The major constraints to Praesidiad's financial risk profile are the group's aggressive financial policy, owing to its private equity ownership and its highly leveraged capital structure. We forecast adjusted debt to EBITDA of about 5x in 2018-2019. We add about EUR70 million of debt adjustments related to factoring and operating-lease obligations. The group's financial risks are mitigated by its strong cash conversion profile, benefitting from the low capital intensity of the business, with replacement capital expenditures estimated at only about 2%-3% of sales, and moderate working capital needs. We therefore expect the group to generate positive free operating cash flows (FOCF) of above EUR20 million per year. We also note the group's relatively strong funds from operations (FFO) cash interest coverage for the rating, which we forecast will remain above 4x over 2018-2019.

The stable outlook reflects our view that Praesidiad will benefit from its recent cost optimization and be able to continue the shift toward high security, thereby further improving profitability. We anticipate that the group will gradually deleverage and continue to generate positive FOCF. We expect adjusted FFO cash interest coverage to remain above 2.5x.

We could lower the rating if the group failed to sustain its improved operating performance, for example was not able to achieve higher margins and cash flow generation, or continued to incur material restructuring costs.
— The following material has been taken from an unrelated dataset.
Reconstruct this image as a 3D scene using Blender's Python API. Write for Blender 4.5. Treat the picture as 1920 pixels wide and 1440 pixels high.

Downward pressure could also arise through higher volatility of cash flows than expected, or debt-financed acquisitions that led to higher leverage and weaker coverage ratios, in particular FFO cash interest coverage below 2.5x.

We view rating upside as remote over our outlook horizon of 12 months, but we could consider raising the rating if Praesidiad demonstrated solid growth in revenue and margins through successfully growing within the high security segment. An upgrade would also require credit metrics in line with an aggressive financial risk profile category, with debt to EBITDA comfortably and sustainably below 5x. An upgrade would also be contingent on our view that any improvement would be supported by a conservative financial policy.